At a demonstration in the Hart building Friday morning, a coalition of more than 20 faith leaders from across the religious spectrum stood outside the Senate Judiciary Committee meeting as lawmakers arrived for the vote. Afterward, as they gathered before a crowd in the building’s atrium, the gaggle, assembled by the National Council of Jewish Women and other faith groups, prayed for victims of sexual assault.

“I am here as a pastor and as a woman. I know what it feels like to feel helpless and alone and not believed,” said the Rev. Amber Henry Neuroth, United Church of Christ pastor in Alexandria, Va. “I have cried with many women who have felt the same. And I know in my heart that that is not God’s truth.”

She added: “If you are one of those women, God loves you, we all believe you, and we will stand with you until this injustice is overturned.”

Beyond the Beltway, too, this week’s hearings seemed to have prompted women to volunteer their own experiences with unwanted sexual advances.

At a liberal church in a residential neighborhood of Greensboro, N.C., a prayer service was called to grieve the culture of violence directed at women and to support those voices often silenced or belittled.

Boxes of tissues beckoned as a group of eight women including the pastor entered the chapel at Congregational United Church of Christ and took their seats in a semicircle.

“We pause this day to recognize there are many among us here who have been wounded by violence, exploitation, coercion and manipulation,” said the Rev. Julie Peeples, the church pastor, reading from a printed liturgy.

“There are many among us who are suffering and grieving,” the group responded.

One woman spoke of being raped as a teen by a friend of her parents — a story she has previously shared only with her husband.
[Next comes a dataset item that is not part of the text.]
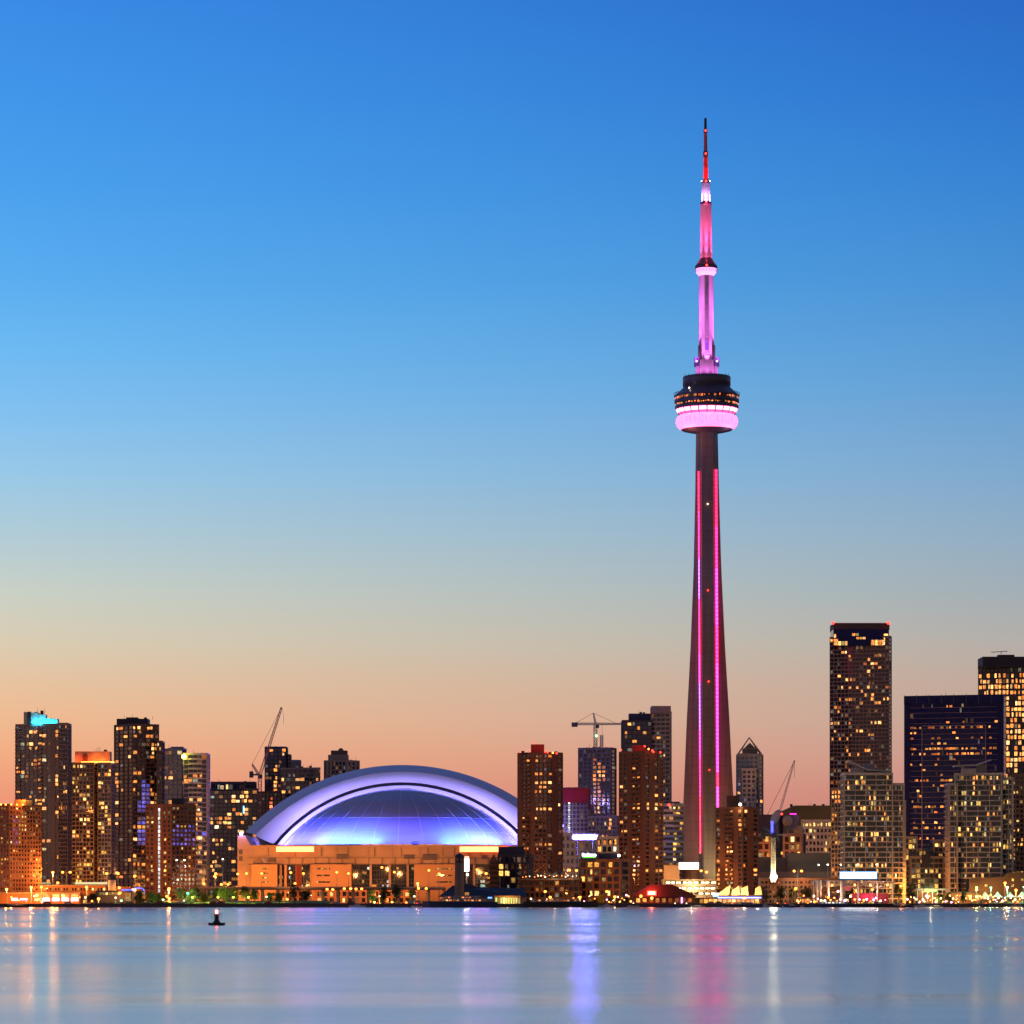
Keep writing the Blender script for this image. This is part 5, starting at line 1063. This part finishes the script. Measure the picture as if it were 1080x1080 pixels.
b = MB(); b.lathe([(.9/sb,zc),(1.25/sb,zc+.4/sb),(1.3/sb,zc+3/sb),(.8/sb,zc+4/sb)], 14); b.build('lantern', glow('red lantern', (1,.10,.06), 30), r, True)
beam('lantern_light', r, (0,0,zc+5/sb), 25, (1,.05,.05), .1)
r = boat_root('channel_buoy', 'small dark buoy near the shore below the round domed tank', 'buoy', 97, 1850)
b = MB(); b.lathe([(1.3,-.3),(1.4,.5),(.7,.7),(.4,3.2)], 14); b.build('float', BM, r); b = MB(); b.ball((0,0,3.6), .45); b.build('lantern', SODH, r)

# ------------------------------------------------------------------ festival canopy, marquees, garden on the right
r = root_at('festival_canopy', 'wide white lattice stage canopy on slender columns, pink-lit inside', 'canopy', 900, 2040); q = r.location
b = MB()
xs = [857+k*4.15 for k in range(22)]
def zc_(x): return PZ(928.6+ (x-857)/88*1.2, 2040)-q.z
for yy in (0,16):
    for i in range(21):
        a, c = xs[i], xs[i+1]; A0=(PX(a,2040)-q.x,yy,zc_(a)); A1=(PX(c,2040)-q.x,yy,zc_(c)); dp=2.2+1.2*abs(math.sin(i*.5))
        B0=(A0[0],yy,A0[2]-dp); B1=(A1[0],yy,A1[2]-dp); b.tube(A0,A1,.2,n=4); b.tube(B0,B1,.16,n=4); b.tube(A0,B1,.12,n=4); b.tube(B0,A1,.12,n=4)
for i in range(22): x = PX(xs[i],2040)-q.x; b.tube((x,0,zc_(xs[i])),(x,16,zc_(xs[i])),.12,n=4)
b.build('truss', CONCW, r)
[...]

“I’m really, really angry,” she said, asking that her name not be used. “I’m trying to do quiet reflection, but it’s all boiling up.”

Another recalled her sister’s molestation at the hands of a Sunday school teacher years ago and the church’s refusal to confront the perpetrator.

The altar in the chapel at Congregational United Church of Christ in Greensboro, N.C. Members were invited to light candles before the service Friday, Sept. 28, 2018. RNS photo by Yonat Shimron

An altar with candles flickering stood at the end of the room in front of a quilted illustration of a white dove.

“Bodily, I feel exhausted,” said Deborah Suess, commenting on Thursday’s combative Senate Judiciary Committee hearing. “I don’t want to hate. I don’t want it in my body.”

During the final liturgy, the women prayed the refrain: “Pour out your healing and hope.”

“For the future of my granddaughters,” said one.

“For the voiceless,” said another.

And finally, “For Dr. Ford’s day-after.”

If the tone of outrage was relatively muted among conservative Christian commentators — Robert Jeffress, senior pastor of the influential First Baptist Church of Dallas, told Lou Hobbs on Fox News on Thursday evening that he had “sympathy for Dr. Ford and the pain she’s obviously in” — both sides were aware of the stakes for their faith communities.

“We all know that (the Democrats’) No. 1 objection to Judge Kavanaugh is that he might restrict in some way the murder of 700,000 females every year in the womb through abortion,” said Jeffress.

In Washington on Friday, one of the few prominent activists still making herself available to reporters was Linda Sarsour, an organizer of last year’s Women’s March and a Muslim American activist.

“My faith as a Muslim teaches me that I have to be on the side of the oppressed, and a Brett Kavanaugh nomination is, in fact, an affront to the most marginalized and oppressed people in this country: black people, immigrants and refugees, women, LGBTQ communities,” she said.

“So I’m here because I know the disaster that will be rained on our people if there is a conservative majority for the next four decades.”